デイヴィッド・ベニオフによる傑作長編である。

卵をめぐる祖父の戦争

まずは内容について「BOOK」データベースより引用してみよう。

「ナイフの使い手だった私の祖父は十八歳になるまえにドイツ人をふたり殺している」作家のデイヴィッドは、祖父レフの戦時中の体験を取材していた。ナチス包囲下のレニングラードに暮らしていた十七歳のレフは、軍の大佐の娘の結婚式のために卵の調達を命令された。饒舌な青年兵コーリャを相棒に探索を始めることになるが、飢餓のさなか、一体どこに卵が?逆境に抗って逞しく生きる若者達の友情と冒険を描く、傑作長篇。

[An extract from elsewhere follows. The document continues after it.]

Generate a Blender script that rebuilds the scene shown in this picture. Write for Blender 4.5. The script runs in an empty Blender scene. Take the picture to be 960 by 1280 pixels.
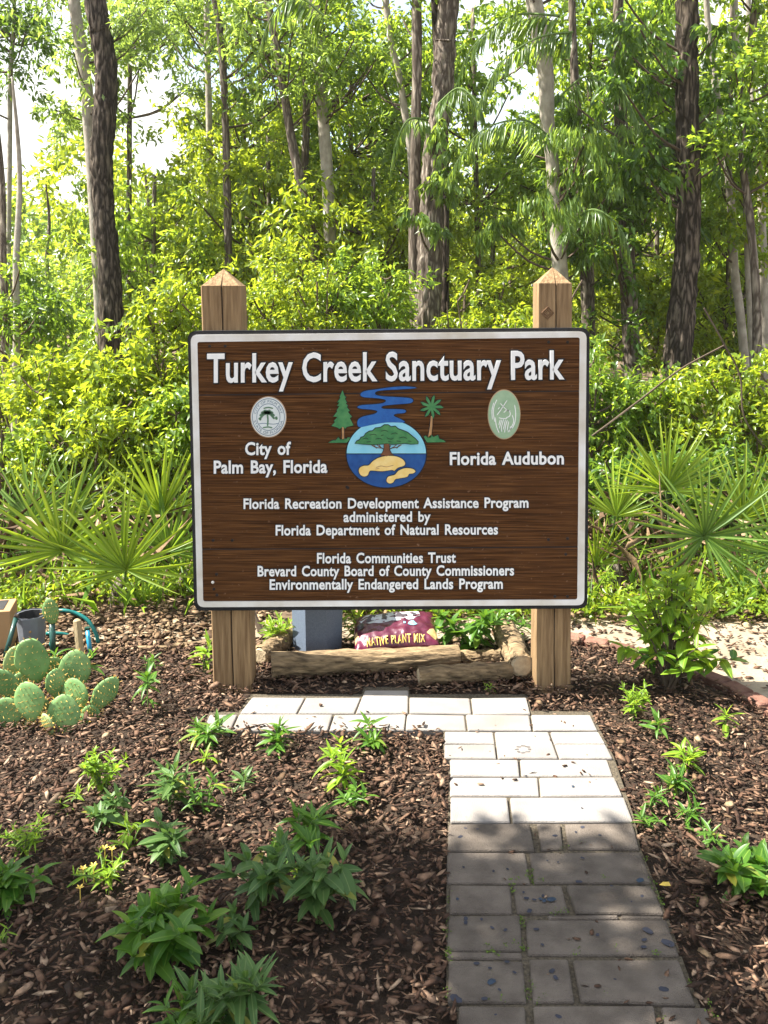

戦争モノはあまり読まないワタクシだが、この作品は最高に面白かった。

卵を探す道中で、様々な人や出来事に遭遇するのだが、そのどれもが抜群に面白い。読み始めるととまらなくなる、そんな小説だ。

センスの塊のような作品

「卵をめぐる祖父の戦争」で驚かされるのは、言葉のチョイス、語る分量の絶妙さである。

特に「語る分量の絶妙さ」はすばらしく、人のバックボーンを語る際にも、語りすぎることなく、それでいて省きすぎることなく、ちょうどいい分量にまとまっている。

語らない部分も、自然と行間から伝わってくるかのようで、非常に完成度の高い文章だ。

また、登場人物たちもことごとくツボをつくようなキャラばかりで、人物造形のセンスも抜群だ。

ネタバレしないように

今回、内容についてほとんど触れていないのは、この作品はできるだけ前情報をいれずに読む方が絶対に面白いからだ。

この作品は、王道的展開はまったくない。

何に出会うのか、次はどうなるのか、話がどう転んでいくのかがまったく予想できないのである。

これがまた面白いのだ。

翻訳も自然で読みやすい。興味のある人はぜひ読んでほしい。おすすめの作品だ。